I don't think any single person did, they just went with what ever way best suited the hardware/language it is being implemented on/with and the needs of the language being implemented. If stack underflows are rare than growing down means testing for an overflow is always the same regardless of stack size and I assume this is why some languages (like Forth) have -1 as false instead of 0, -1 is an overflow so the languages own true/false can test for an overflow. In languages which are not so directly dealing with the stack, underflows are rare and may not even be possible so having the last element of the stack as stack pointer==0 simplifies things.

If it grew up it'd be confused with the heap!

But srsly folks, memory with an origin of zero is a proud tradition that helps confused programmers know where to begin.

And given that within the Von Neumann architecture program and data can not be distinguished, and also noting the incredible utility of a stack to keeping a dynamic call chain with localized storage reference scope to support recursion, a paradigm that divides between a heap and stack in a layout that's as open-ended as possible to the available storage and execution demands of the program seems not only prudent but fairly obvious.

Sure, feel free to inject an arbitrarily complex N-leveled storage abstraction built from pure message passing between caches within some larger, wildly associative machinery and stuff it into the nether regions of the machine.

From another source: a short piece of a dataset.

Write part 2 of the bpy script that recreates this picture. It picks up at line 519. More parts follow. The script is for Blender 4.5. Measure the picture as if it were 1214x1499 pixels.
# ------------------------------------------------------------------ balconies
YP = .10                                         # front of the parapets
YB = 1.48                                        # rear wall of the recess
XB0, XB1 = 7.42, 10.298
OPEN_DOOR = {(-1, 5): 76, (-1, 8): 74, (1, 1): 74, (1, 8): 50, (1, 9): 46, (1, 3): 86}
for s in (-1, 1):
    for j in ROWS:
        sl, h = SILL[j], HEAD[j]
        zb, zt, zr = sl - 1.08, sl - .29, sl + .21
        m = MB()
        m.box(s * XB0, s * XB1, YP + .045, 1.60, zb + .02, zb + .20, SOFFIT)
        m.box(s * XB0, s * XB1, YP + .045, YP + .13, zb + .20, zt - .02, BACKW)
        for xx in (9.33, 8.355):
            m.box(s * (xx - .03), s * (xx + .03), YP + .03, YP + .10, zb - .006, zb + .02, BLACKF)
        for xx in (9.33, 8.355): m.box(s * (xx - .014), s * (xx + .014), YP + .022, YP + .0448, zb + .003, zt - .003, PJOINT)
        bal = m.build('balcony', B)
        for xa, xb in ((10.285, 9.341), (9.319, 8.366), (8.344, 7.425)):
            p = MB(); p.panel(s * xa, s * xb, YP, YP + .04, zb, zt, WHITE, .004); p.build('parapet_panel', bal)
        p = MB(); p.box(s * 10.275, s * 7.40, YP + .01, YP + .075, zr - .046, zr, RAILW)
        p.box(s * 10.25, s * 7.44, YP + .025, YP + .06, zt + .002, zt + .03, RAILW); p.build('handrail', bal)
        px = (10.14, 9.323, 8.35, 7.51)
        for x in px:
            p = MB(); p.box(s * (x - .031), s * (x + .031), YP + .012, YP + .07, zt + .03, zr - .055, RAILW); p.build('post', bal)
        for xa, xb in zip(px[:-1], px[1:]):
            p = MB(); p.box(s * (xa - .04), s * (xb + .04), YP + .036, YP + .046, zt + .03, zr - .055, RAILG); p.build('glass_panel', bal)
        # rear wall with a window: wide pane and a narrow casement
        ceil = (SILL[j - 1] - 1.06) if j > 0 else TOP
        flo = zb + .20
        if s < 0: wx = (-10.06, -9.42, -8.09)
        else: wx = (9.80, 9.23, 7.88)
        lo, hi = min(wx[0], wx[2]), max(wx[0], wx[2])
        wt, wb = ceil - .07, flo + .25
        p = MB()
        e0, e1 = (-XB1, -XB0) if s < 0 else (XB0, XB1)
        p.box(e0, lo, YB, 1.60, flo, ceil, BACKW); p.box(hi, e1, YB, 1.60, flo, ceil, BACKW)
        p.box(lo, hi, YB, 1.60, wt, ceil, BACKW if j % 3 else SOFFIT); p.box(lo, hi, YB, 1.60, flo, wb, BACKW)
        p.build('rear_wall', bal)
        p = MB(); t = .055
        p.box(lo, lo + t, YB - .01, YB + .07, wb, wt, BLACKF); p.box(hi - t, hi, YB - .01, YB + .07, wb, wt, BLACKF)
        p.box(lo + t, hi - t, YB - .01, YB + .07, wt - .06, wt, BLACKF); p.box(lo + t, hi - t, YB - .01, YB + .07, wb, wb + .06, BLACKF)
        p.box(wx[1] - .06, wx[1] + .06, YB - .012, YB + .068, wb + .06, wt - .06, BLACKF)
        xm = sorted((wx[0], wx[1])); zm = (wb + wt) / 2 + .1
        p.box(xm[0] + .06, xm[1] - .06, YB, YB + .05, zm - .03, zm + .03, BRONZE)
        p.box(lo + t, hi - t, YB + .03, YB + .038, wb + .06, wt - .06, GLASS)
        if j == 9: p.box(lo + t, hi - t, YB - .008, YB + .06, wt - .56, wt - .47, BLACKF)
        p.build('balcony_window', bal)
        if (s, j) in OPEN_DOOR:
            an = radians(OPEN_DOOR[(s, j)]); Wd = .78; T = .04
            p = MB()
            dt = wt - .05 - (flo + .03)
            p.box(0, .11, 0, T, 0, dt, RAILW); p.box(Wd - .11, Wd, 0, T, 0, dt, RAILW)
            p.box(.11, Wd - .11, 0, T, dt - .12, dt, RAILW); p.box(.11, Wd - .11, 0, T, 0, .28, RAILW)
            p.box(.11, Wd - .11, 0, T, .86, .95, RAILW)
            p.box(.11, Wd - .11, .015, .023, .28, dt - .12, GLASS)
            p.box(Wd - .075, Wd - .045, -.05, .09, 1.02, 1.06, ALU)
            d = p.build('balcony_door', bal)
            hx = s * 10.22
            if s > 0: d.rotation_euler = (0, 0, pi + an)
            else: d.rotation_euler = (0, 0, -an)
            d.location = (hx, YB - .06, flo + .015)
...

But regardless of such hijinks, as long as your memory is indexed and locally finite, you end up with at least two ends of memory, hither and yon, so may as well use them.

As to turning hither and yon upside down into yon and hither, knock yourself out! Show the world the future of memory should be inverted and palindromic-- introducing Z, the runtime environment where everything can and does start from either end or anywhere in between. No design nor implementation is necessary. Every pattern in memory is a valid program. Just state your objective and start debugging. Voila! Problems that once seemed intractable are solved. Call it VibeZ coding.

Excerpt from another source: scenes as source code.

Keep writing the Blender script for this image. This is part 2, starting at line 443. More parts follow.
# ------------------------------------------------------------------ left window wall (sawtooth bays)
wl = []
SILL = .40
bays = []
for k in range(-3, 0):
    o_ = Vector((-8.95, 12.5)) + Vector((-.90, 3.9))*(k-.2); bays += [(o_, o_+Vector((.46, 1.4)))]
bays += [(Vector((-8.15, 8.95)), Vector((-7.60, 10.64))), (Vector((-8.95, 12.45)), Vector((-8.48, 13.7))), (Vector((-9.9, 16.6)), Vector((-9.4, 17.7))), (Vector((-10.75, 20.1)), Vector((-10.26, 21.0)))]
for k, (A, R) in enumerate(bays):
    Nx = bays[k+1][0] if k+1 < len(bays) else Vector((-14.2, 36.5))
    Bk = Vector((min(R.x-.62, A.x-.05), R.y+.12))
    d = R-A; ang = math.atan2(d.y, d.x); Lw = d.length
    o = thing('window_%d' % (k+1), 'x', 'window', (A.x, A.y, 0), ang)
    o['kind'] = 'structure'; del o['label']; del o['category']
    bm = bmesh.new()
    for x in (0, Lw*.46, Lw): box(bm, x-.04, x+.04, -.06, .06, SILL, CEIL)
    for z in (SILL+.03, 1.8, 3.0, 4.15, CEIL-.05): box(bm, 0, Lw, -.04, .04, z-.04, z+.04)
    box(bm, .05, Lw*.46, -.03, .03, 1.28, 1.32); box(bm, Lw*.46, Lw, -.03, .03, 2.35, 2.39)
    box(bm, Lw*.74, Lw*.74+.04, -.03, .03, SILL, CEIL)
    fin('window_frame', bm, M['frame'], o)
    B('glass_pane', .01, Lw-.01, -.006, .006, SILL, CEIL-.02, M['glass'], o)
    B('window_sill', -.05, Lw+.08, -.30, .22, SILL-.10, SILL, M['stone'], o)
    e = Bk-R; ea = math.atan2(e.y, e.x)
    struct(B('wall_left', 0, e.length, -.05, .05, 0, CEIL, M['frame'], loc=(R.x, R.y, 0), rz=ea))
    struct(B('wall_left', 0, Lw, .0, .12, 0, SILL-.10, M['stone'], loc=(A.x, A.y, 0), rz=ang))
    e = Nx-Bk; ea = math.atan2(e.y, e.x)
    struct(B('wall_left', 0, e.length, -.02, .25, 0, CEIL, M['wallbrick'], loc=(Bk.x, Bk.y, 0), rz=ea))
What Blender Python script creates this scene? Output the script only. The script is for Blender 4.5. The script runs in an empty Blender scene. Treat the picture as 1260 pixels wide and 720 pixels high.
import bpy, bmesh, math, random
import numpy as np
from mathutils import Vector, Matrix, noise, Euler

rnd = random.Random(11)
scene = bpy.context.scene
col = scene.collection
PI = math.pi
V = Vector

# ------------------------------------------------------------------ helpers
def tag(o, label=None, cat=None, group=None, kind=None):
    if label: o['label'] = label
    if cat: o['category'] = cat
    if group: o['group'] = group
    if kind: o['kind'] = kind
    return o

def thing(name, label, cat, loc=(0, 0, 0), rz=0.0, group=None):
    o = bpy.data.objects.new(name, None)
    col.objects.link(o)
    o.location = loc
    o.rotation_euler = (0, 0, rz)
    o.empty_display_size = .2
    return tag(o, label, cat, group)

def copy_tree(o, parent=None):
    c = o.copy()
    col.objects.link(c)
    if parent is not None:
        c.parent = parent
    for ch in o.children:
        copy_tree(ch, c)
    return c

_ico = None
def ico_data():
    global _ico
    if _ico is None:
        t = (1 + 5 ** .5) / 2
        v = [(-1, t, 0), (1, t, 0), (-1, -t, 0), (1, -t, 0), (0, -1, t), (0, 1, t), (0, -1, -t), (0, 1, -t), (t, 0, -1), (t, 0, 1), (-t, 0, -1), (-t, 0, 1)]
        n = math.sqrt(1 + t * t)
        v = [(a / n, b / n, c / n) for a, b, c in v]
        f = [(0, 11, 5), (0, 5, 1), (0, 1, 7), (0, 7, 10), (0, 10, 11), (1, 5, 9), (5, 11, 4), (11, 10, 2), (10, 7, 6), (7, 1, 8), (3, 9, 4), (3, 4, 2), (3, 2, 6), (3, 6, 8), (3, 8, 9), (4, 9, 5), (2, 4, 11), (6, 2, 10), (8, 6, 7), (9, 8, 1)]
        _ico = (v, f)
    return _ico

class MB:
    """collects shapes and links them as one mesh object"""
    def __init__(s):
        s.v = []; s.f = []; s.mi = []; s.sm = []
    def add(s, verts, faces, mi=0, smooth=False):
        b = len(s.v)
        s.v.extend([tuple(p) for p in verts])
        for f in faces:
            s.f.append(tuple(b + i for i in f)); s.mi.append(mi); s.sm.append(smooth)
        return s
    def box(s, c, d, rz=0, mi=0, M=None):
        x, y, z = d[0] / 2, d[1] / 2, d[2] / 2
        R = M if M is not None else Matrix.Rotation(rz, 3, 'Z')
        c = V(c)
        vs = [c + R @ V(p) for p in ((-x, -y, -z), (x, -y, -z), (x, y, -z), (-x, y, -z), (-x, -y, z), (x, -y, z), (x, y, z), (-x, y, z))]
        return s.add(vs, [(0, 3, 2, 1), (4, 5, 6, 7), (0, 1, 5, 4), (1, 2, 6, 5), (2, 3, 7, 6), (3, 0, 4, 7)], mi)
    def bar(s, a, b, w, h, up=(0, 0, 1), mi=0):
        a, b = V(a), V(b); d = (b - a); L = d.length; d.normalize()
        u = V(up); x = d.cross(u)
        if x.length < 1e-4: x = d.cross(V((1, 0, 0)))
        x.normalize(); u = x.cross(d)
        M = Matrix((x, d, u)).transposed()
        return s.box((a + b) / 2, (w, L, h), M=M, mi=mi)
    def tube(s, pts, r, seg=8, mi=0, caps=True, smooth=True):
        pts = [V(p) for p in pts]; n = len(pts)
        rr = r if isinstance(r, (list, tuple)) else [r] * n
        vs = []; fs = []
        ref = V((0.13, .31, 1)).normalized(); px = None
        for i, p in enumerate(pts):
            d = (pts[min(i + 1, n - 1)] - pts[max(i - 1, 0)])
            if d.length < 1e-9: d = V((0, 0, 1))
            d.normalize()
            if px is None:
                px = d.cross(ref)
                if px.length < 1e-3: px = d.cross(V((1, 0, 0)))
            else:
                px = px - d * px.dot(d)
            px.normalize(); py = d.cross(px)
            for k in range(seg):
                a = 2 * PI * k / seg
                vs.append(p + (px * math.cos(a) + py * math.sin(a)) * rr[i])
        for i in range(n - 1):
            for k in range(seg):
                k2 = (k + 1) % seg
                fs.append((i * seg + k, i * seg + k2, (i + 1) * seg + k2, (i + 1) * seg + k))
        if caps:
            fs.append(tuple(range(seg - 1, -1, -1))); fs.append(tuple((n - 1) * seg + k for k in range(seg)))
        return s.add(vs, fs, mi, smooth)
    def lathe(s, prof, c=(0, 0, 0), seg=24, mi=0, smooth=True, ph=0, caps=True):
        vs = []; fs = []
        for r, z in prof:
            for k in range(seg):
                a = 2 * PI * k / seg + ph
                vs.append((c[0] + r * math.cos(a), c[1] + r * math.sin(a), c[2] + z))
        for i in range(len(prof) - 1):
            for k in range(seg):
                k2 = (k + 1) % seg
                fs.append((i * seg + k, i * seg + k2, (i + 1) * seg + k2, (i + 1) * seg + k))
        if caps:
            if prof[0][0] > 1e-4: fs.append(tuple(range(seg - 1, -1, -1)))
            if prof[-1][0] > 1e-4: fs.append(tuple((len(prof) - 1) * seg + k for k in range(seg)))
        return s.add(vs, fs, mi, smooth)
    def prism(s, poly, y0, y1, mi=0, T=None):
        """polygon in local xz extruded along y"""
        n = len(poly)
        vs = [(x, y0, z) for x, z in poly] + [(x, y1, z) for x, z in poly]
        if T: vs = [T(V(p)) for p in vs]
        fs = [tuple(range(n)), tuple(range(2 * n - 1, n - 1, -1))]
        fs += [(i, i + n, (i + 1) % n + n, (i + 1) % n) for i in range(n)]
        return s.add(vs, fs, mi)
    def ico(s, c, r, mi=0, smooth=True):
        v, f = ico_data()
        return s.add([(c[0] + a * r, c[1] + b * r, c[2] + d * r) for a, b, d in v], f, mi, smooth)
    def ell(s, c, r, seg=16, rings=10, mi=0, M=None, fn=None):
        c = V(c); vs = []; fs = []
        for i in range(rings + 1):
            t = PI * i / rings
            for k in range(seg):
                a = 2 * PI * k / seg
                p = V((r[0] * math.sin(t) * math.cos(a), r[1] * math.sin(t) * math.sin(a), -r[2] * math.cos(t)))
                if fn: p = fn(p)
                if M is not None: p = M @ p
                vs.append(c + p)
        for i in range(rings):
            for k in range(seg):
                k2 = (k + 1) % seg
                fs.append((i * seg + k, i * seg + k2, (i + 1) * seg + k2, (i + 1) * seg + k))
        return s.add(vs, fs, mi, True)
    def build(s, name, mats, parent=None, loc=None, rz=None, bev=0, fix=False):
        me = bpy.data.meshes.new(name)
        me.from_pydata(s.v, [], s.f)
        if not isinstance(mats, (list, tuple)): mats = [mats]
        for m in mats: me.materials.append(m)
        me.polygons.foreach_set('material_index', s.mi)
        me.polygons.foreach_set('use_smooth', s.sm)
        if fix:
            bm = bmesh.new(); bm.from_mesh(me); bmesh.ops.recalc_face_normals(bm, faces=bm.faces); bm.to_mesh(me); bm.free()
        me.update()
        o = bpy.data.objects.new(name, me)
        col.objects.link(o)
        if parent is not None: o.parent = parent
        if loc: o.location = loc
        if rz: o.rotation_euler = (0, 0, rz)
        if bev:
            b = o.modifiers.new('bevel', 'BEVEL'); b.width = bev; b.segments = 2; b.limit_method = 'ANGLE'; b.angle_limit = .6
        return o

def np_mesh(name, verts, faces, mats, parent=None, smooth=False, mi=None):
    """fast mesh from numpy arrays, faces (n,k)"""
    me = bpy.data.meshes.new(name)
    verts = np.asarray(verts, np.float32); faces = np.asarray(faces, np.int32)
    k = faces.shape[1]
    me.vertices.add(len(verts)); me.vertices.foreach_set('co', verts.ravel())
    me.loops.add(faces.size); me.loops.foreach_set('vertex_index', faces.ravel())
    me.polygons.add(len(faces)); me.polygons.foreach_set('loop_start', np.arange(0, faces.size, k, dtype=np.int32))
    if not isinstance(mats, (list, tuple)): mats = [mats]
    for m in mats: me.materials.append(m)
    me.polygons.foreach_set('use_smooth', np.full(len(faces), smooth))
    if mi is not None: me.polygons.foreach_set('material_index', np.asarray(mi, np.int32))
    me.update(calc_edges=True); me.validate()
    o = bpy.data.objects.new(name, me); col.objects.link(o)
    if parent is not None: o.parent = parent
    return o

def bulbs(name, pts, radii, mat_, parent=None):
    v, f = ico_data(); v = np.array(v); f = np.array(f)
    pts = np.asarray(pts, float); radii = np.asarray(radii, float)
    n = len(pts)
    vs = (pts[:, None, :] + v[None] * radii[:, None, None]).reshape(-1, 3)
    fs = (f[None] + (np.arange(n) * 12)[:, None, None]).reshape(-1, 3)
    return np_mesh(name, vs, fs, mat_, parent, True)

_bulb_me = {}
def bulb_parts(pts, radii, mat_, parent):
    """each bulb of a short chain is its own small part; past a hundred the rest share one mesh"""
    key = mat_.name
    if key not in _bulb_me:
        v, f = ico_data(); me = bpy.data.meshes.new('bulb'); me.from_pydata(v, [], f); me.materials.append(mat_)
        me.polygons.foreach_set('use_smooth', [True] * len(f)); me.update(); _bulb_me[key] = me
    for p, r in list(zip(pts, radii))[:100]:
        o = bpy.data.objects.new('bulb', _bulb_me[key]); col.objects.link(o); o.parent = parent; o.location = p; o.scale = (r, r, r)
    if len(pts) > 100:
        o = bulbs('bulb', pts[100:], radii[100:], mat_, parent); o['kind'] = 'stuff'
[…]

The mostly forgotten HP-PA architecture, and whatever architecture Multics ran on had the stack growing up, and the heap in high memory.

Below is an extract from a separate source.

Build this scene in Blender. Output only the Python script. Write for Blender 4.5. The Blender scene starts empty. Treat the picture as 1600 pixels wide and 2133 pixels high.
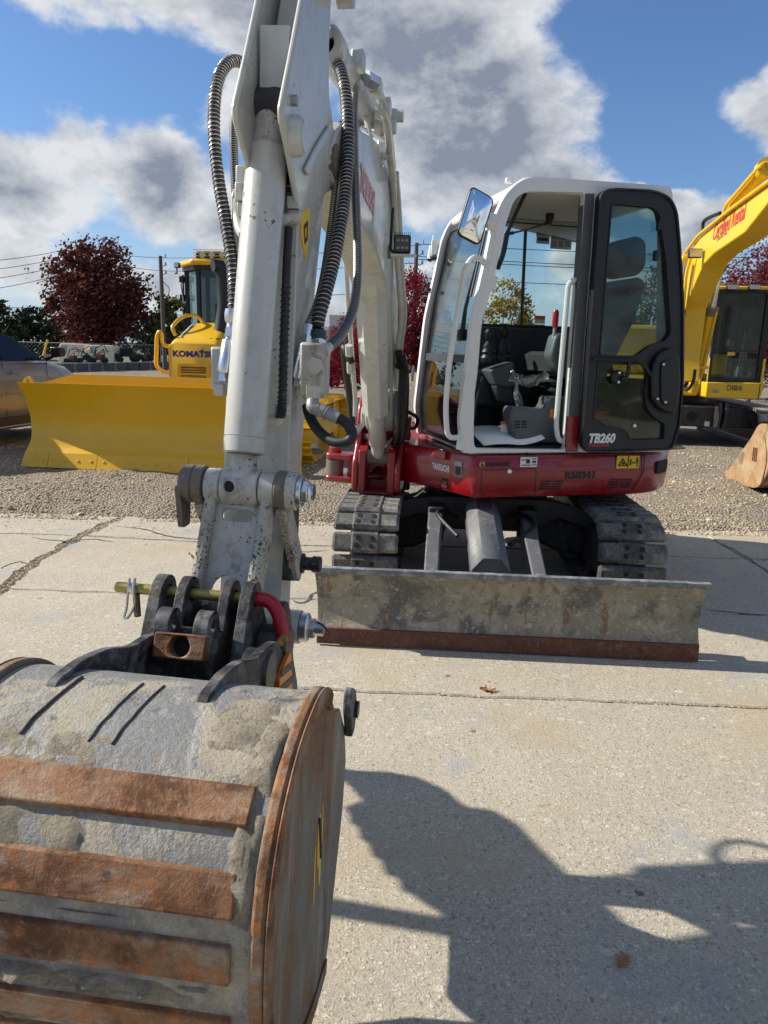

I've programmed in assemblers and higher level languages on a variety of machines over the decades, and I can't recall ever caring in which direction the stack grew, only if it under or overflowed.

Back a long time ago, before GB memories and MMUs, the executable code was loaded at low addresses, statically allocated data followed, then dynamically allocated memory (heap). So stack was placed at the very top of memory and grew down. When heap and stack collided it signaled an out of memory situation.